The two-week in-person summer boot camp, which kicked off this year in mid-August, tackles those topics with an emphasis on solving problems that are typically asked in quant interviews, since the top financial firms recruit in October for quantitative internships beginning in June of the following year, and the interview process begins soon after the start of the Fall semester.
“In these interviews, candidates' skills are often assessed with quizzes and brain teasers, the aim of which is to assess both technical knowledge but also the ability to think outside (and inside) the box. Some problems have more than one solution, and it is essential to practice. With this one-of-a-kind course we try to provide students with the training they need,” boot camp instructor Pasquale Cirillo explains. “So the purpose of our module ‘From Brain Teasers to Black-Scholes,’ for example, is twofold. On the one hand, through exercises and problems, we review some important mathematical, statistical and probabilistic concepts, which the students will need in their studies at NYU FRE. On the other hand, we help students prepare for their job interviews.”
The types of questions faced by aspiring interns can be broad, and few people (if anyone) have mastered it all, but attending the boot camp is the fastest way for students to become familiar with the landscape of topics important to the modern financial services industry.

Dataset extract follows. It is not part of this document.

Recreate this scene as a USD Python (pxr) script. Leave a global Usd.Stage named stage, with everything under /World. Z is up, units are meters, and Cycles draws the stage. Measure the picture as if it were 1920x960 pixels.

Another instructor, Conall O'Sullivan, describes the challenges and benefits of another module: “The Econometrics & Machine Learning with Python component of the boot camp is designed to get students up to speed with Python in a short space of time (or as a refresher for those experienced with Python),” he says. “We do a whistle stop tour of some of the main models used in Econometrics, Time Series and Machine Learning using Python throughout. Students will not be experts when they finish the boot camp but will hopefully have the confidence to talk about these topics in a knowledgeable and assured manner in their internship interviews along with being able to answer technical interview questions on Python. We also hope to foster student enthusiasm and interest to further develop these skills in full semester courses that follow the boot camp and in projects that they undertake during their master’s program.”
Members of the 2023 cohort — the majority of them women for the first time in department history — hail from around the world, including China, India, United Arab Emirates, Taiwan, Hong Kong, Azerbaijan, and the United States, and they’re already proving that they have what it takes to take the world of finance by storm!